• **Exercise goal**: Look through the data below and say how many of its lines contain "Python", adding nothing else.

Records with scene code
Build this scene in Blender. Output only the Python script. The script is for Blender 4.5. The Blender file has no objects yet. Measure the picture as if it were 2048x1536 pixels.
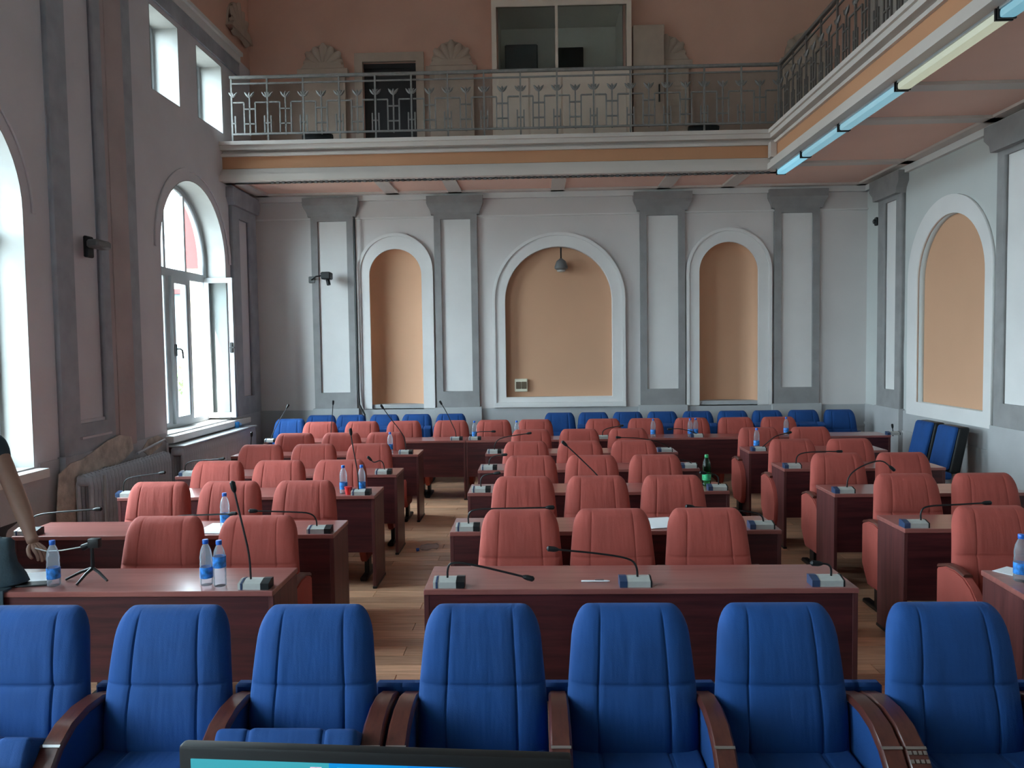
import bpy, bmesh, math, random
from mathutils import Vector, Matrix
random.seed(7)
R = math.radians
PI = math.pi
C = bpy.context.scene.collection
S = bpy.context.scene

# ------------------------------------------------------------------ camera, world, sun, exposure
cam_d = bpy.data.cameras.new('camera'); cam = bpy.data.objects.new('camera', cam_d); C.objects.link(cam)
cam_d.sensor_width = 36.0; cam_d.lens = 1540.0 / 2048 * 36.0; cam_d.clip_start = .05; cam_d.clip_end = 400
YAW, PITCH, ROLL = R(1.7515), R(2.8926), R(0.8)
fwd = Vector((-math.sin(YAW) * math.cos(PITCH), math.cos(YAW) * math.cos(PITCH), -math.sin(PITCH)))
rt = Vector((math.cos(YAW), math.sin(YAW), 0)); up = rt.cross(fwd)
r2 = math.cos(ROLL) * rt - math.sin(ROLL) * up; u2 = math.cos(ROLL) * up + math.sin(ROLL) * rt
M = Matrix((r2, u2, -fwd)).transposed().to_4x4(); M.translation = Vector((0, 0, 1.98))
cam.matrix_world = M
S.camera = cam

w = bpy.data.worlds.new('world'); S.world = w; w.use_nodes = True
wn = w.node_tree.nodes; bg = wn['Background']
bg.inputs[0].default_value = (.74, .9, 1.0, 1); bg.inputs[1].default_value = 10.0

sun_d = bpy.data.lights.new('sun', 'SUN'); sun = bpy.data.objects.new('sun', sun_d); C.objects.link(sun)
sun_d.energy = 12; sun_d.angle = R(.6); sun_d.color = (1, .95, .86)
sun.rotation_euler = Vector((1.0, 2.3, -3.9)).to_track_quat('-Z', 'Y').to_euler()

S.view_settings.view_transform = 'Standard'; S.view_settings.look = 'None'
S.view_settings.gamma = 1; S.view_settings.use_curve_mapping = False
S.view_settings.exposure = 1.53
S.cycles.max_bounces = 12; S.cycles.diffuse_bounces = 7; S.cycles.glossy_bounces = 4
S.cycles.transmission_bounces = 6; S.cycles.transparent_max_bounces = 12
S.cycles.caustics_reflective = False; S.cycles.caustics_refractive = False
S.cycles.sample_clamp_indirect = 12

XL, XR, YB, YF = -4.28, 5.0, 11.8, -4.6        # room planes
ZC, ZG, ZF = 4.29, 4.52, 4.81                   # soffit, gallery floor, fascia top
WC = [9.7, 5.47, 1.24, -2.99]                   # centres of the windows in the left wall
for k, c in enumerate(WC):                      # portals: guide the sky light through the real openings
    for (y0, y1, z0, z1) in ((c - .93, c + .93, .99, 4.1), (c - 1.0, c + 1.0, 4.92, 5.88)):
        d = bpy.data.lights.new('portal', 'AREA'); d.shape = 'RECTANGLE'; d.size = y1 - y0; d.size_y = z1 - z0
        d.cycles.is_portal = True
        o = bpy.data.objects.new('window_portal', d); C.objects.link(o)
        o.location = (XL - .42, (y0 + y1) / 2, (z0 + z1) / 2); o.rotation_euler = (R(90), 0, R(-90))

# ------------------------------------------------------------------ materials
def newmat(name):
    m = bpy.data.materials.new(name); m.use_nodes = True
    nt = m.node_tree; return m, nt, nt.nodes['Principled BSDF']
def sock(nt, a, b): nt.links.new(a, b)
def mat(name, col, rough=.6, metal=0, var=.0, scale=4, bump=0, bscale=60, stretch=(1, 1, 1), emit=None, es=0, spec=.5, sheen=0, coord='Object', coat=0):
    m, nt, b = newmat(name)
    b.inputs['Base Color'].default_value = (*col, 1); b.inputs['Roughness'].default_value = rough
    b.inputs['Metallic'].default_value = metal; b.inputs['Specular IOR Level'].default_value = spec
    b.inputs['Sheen Weight'].default_value = sheen; b.inputs['Coat Weight'].default_value = coat
    if emit: b.inputs['Emission Color'].default_value = (*emit, 1); b.inputs['Emission Strength'].default_value = es
    if var or bump:
        tc = nt.nodes.new('ShaderNodeTexCoord'); mp = nt.nodes.new('ShaderNodeMapping'); mp.inputs['Scale'].default_value = stretch
        sock(nt, tc.outputs[coord], mp.inputs[0])
    if var:
        n = nt.nodes.new('ShaderNodeTexNoise'); n.inputs['Scale'].default_value = scale; n.inputs['Detail'].default_value = 5
        sock(nt, mp.outputs[0], n.inputs['Vector'])
        r = nt.nodes.new('ShaderNodeValToRGB'); e = r.color_ramp.elements
        e[0].position = .3; e[1].position = .7
        e[0].color = (*[max(0, c * (1 - var)) for c in col], 1); e[1].color = (*[min(1, c * (1 + var)) for c in col], 1)
        sock(nt, n.outputs[0], r.inputs[0]); sock(nt, r.outputs[0], b.inputs['Base Color'])
    if bump:
        n2 = nt.nodes.new('ShaderNodeTexNoise'); n2.inputs['Scale'].default_value = bscale; n2.inputs['Detail'].default_value = 3
        sock(nt, mp.outputs[0], n2.inputs['Vector'])
        bp = nt.nodes.new('ShaderNodeBump'); bp.inputs['Strength'].default_value = bump; bp.inputs['Distance'].default_value = .01
        sock(nt, n2.outputs[0], bp.inputs['Height']); sock(nt, bp.outputs[0], b.inputs['Normal'])
    return m
WHITE = mat('white_plaster', (.62, .585, .57), .8, var=.05, scale=.8, bump=.12, bscale=30)
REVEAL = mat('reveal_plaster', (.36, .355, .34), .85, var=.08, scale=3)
FASC = mat('cream_fascia_paint', (.6, .54, .5), .8, var=.05, scale=1)
WHITE2 = mat('white_moulding', (.7, .68, .665), .7, var=.04, scale=2, bump=.08, bscale=30)
LEFTP = mat('hazed_rose_plaster', (.62, .585, .61), .85, var=.07, scale=1.2, bump=.15, bscale=25)  # left wall, lightened and cooled: window haze is put into the colour
GREY = mat('grey_stone_paint', (.27, .262, .262), .75, var=.12, scale=5, bump=.15, bscale=40)
GREYL = mat('hazed_grey_paint', (.34, .35, .385), .75, var=.12, scale=5, bump=.15, bscale=40)  # lighter copy of the stone grey, with window haze painted in
DADOL = mat('hazed_grey_dado', (.46, .46, .49), .75, var=.12, scale=3, bump=.15, bscale=40)  # lighter copy of the dado grey, the same haze in its colour
WHITE_DIM = mat('dimmed_white_plaster', (.52, .535, .52), .8, var=.05, scale=.8, bump=.12, bscale=30)  # right wall: white darkened in the colour to offset direct window light
DADO = mat('grey_dado_paint', (.4, .4, .405), .7, var=.08, scale=2.5, bump=.12, bscale=30)
PEACH = mat('peach_paint', (.57, .325, .2), .8, var=.03, scale=1.0, bump=.05, bscale=30)
ORANGE = mat('orange_band_paint', (.56, .28, .15), .8, var=.05, scale=1.0)
PINK = mat('pink_soffit_paint', (.78, .5, .41), .85, var=.04, scale=1.0)
TERRA = mat('terracotta_paint', (.66, .39, .3), .85, var=.12, scale=.7, bump=.1, bscale=20)
BEIGE = mat('beige_stone_paint', (.46, .36, .29), .85, var=.1, scale=3, bump=.2, bscale=30)
BARE = mat('bare_plaster', (.52, .45, .4), .95, var=.3, scale=9, bump=.8, bscale=35)
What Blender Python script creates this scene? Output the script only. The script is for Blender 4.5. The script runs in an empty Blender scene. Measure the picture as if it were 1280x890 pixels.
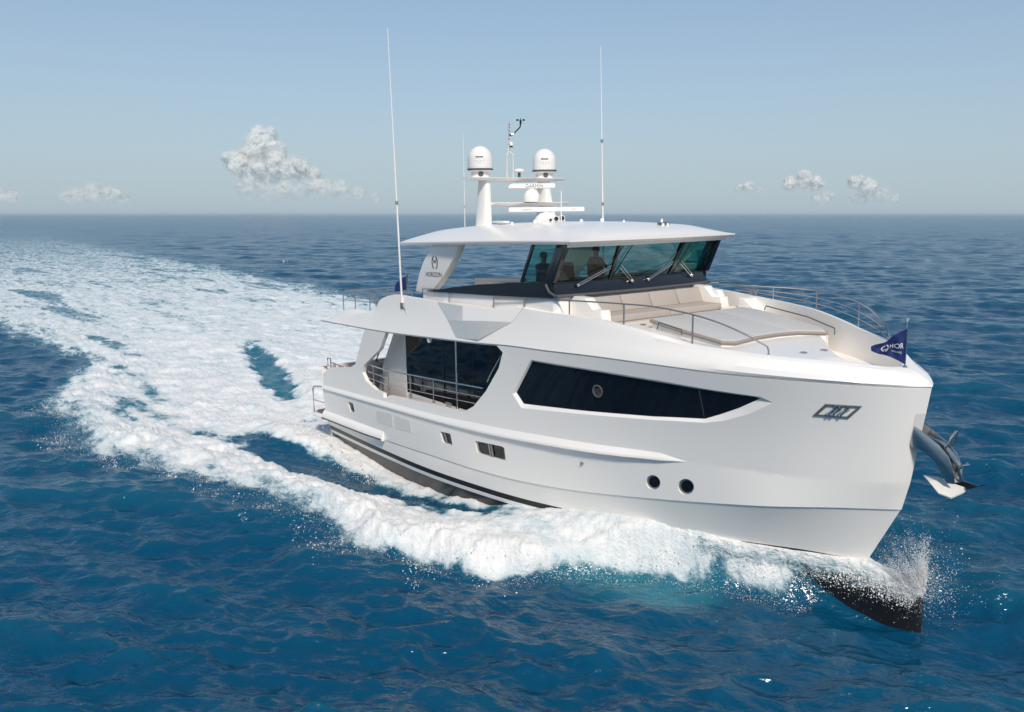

• **Problem solution**: 2